__GOAL__. Copy only this: the line containing "cb = t.n('ShaderNodeCombineXYZ');", the line containing "br.inputs['Color1'].default_value = (.3, .35, .43, 1);", and every line between them, exactly as written.
begin DATA BLOCK
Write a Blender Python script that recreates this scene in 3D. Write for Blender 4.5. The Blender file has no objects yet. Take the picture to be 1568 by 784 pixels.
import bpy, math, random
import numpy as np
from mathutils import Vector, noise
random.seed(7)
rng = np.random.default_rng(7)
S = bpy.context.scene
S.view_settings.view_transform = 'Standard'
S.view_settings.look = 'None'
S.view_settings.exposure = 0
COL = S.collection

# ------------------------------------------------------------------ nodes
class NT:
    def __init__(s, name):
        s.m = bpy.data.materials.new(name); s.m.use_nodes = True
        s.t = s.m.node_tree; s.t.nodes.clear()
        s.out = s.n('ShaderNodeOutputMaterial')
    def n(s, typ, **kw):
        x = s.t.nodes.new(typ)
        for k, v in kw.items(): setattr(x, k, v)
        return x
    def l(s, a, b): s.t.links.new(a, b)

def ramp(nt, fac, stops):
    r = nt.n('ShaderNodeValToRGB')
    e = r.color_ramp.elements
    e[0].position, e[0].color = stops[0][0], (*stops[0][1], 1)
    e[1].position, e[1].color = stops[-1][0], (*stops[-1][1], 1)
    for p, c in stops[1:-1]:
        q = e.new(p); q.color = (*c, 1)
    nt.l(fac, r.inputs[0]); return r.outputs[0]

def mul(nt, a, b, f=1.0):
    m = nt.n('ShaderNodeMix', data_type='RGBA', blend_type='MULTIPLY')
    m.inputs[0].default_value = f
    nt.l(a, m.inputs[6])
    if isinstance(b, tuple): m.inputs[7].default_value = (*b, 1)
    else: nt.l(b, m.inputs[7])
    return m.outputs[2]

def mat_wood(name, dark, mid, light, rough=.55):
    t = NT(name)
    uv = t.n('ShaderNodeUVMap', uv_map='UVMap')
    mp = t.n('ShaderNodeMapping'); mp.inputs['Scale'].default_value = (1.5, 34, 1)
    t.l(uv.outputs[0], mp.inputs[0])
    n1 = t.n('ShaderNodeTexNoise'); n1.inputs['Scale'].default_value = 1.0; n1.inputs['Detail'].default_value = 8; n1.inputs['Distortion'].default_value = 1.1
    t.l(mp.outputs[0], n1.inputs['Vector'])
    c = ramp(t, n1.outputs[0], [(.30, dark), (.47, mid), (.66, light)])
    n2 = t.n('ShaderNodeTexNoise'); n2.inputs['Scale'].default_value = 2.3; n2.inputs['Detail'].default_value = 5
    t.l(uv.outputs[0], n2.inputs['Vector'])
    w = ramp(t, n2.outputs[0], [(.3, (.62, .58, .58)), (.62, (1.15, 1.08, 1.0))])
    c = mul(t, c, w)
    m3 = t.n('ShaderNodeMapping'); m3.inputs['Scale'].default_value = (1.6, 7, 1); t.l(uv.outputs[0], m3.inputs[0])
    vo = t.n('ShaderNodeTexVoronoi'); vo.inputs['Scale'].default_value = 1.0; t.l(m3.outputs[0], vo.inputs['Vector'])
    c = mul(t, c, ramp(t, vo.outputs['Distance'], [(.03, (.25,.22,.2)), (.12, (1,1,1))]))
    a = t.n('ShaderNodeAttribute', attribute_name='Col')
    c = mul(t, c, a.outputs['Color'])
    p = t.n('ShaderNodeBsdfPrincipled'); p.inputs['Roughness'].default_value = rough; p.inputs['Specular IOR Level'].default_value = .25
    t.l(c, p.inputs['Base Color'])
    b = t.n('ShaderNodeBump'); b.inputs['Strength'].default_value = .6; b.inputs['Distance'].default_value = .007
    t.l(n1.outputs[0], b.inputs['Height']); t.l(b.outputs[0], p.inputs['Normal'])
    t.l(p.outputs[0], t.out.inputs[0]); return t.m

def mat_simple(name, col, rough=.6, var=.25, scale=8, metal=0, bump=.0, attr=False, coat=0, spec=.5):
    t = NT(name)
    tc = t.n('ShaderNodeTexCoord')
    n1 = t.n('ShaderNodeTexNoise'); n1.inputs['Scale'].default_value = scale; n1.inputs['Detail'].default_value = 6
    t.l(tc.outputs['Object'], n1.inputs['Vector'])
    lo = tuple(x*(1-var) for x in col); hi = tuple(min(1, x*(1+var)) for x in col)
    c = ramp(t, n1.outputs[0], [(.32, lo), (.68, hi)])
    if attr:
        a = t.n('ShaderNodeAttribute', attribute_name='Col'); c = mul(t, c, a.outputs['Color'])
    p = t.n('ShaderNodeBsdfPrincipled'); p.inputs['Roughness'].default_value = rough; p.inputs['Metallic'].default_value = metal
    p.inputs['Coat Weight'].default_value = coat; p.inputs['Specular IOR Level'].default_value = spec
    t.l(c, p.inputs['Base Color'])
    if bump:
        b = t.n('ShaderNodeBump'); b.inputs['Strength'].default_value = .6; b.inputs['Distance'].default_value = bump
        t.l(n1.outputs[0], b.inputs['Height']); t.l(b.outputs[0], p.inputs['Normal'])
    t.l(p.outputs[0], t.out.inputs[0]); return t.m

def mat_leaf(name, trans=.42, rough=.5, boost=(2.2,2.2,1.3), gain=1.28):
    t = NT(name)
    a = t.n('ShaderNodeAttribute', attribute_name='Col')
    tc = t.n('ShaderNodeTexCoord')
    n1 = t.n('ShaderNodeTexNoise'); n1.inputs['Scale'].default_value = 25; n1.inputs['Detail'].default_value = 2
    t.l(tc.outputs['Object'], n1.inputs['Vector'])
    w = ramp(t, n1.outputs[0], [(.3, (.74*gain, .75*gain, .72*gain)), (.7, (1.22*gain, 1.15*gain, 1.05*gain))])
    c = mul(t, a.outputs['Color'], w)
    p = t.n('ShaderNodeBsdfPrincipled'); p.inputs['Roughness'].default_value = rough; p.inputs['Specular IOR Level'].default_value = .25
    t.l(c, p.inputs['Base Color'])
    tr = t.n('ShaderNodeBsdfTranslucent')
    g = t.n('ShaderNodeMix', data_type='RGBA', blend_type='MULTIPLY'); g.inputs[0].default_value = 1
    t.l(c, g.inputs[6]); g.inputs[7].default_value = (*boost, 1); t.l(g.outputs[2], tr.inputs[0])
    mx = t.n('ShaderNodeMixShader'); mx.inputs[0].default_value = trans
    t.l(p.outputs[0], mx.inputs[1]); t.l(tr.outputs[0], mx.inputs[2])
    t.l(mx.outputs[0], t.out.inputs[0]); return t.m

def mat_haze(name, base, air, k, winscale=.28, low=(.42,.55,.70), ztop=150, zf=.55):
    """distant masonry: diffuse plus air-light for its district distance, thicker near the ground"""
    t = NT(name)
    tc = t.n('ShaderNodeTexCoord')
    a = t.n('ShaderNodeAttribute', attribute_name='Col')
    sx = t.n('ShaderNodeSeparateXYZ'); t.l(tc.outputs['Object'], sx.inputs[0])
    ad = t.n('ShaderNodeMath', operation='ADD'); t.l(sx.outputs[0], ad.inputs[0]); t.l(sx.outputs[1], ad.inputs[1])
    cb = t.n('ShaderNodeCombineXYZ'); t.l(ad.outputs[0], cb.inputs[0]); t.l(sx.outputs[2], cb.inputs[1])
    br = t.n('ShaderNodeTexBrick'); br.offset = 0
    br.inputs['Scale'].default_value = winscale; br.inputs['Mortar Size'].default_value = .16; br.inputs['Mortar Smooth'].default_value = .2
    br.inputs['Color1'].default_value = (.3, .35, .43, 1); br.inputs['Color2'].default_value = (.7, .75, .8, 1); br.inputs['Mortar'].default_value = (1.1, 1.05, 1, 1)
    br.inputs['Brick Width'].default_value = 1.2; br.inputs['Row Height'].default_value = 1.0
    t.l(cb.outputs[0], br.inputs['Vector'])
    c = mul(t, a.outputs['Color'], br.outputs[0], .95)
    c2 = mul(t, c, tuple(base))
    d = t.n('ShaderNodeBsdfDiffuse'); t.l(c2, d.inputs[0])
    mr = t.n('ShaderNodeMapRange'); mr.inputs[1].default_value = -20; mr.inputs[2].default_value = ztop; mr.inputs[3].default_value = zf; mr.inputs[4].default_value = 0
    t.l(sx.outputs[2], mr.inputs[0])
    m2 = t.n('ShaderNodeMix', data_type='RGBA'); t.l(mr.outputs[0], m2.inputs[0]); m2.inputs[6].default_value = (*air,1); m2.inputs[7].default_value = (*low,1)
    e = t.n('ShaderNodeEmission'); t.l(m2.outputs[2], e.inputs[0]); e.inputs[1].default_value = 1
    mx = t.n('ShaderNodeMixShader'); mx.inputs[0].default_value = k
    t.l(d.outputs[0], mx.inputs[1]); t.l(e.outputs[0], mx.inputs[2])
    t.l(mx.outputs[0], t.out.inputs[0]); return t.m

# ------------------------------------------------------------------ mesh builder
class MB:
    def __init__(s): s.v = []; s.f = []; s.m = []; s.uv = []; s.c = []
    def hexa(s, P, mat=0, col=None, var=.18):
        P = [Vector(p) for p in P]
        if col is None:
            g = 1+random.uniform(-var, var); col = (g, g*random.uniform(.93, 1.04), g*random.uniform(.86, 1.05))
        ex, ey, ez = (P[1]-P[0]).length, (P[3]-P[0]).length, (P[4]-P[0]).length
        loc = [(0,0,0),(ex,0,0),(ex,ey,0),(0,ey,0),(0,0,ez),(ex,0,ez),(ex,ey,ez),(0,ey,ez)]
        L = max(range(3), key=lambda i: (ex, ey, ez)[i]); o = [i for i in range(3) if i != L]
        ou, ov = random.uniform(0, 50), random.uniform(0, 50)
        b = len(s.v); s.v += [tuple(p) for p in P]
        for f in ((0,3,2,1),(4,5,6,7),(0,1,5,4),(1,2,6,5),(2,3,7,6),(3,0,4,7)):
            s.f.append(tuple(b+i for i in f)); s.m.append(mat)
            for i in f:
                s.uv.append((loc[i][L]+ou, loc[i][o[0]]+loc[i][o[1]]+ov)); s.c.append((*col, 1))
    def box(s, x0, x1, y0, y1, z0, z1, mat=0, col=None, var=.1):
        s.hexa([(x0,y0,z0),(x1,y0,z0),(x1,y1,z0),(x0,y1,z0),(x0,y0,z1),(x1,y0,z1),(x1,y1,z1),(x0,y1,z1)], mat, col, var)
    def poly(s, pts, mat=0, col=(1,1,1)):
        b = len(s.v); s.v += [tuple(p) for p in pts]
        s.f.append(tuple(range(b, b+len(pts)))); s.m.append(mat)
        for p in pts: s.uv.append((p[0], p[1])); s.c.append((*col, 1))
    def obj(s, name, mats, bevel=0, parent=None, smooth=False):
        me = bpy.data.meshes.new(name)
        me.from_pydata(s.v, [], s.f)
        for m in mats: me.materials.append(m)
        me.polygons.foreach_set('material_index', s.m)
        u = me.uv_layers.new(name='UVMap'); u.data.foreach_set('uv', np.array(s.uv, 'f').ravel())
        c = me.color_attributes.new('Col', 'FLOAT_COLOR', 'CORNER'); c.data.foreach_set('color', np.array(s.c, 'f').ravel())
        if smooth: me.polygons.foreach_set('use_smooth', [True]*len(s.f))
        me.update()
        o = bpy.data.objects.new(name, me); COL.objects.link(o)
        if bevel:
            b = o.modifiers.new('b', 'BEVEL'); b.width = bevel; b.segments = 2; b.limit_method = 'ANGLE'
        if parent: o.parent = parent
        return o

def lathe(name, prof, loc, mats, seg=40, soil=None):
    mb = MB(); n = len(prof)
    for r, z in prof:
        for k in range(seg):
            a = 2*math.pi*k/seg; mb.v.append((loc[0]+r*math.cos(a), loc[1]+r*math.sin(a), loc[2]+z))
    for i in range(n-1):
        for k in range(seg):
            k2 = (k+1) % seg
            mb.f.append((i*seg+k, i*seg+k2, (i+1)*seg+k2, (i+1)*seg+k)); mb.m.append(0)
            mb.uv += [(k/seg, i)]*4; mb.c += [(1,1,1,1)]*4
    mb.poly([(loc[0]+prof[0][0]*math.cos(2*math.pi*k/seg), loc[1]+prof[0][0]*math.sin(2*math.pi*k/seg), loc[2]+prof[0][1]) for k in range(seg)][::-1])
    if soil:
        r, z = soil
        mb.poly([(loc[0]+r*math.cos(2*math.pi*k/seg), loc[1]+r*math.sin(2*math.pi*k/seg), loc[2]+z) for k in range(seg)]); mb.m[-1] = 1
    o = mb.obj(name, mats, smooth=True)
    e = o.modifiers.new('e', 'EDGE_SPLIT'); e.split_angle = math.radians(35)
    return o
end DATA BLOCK
__EXERCISE RESPONSE__.
    cb = t.n('ShaderNodeCombineXYZ'); t.l(ad.outputs[0], cb.inputs[0]); t.l(sx.outputs[2], cb.inputs[1])
    br = t.n('ShaderNodeTexBrick'); br.offset = 0
    br.inputs['Scale'].default_value = winscale; br.inputs['Mortar Size'].default_value = .16; br.inputs['Mortar Smooth'].default_value = .2
    br.inputs['Color1'].default_value = (.3, .35, .43, 1); br.inputs['Color2'].default_value = (.7, .75, .8, 1); br.inputs['Mortar'].default_value = (1.1, 1.05, 1, 1)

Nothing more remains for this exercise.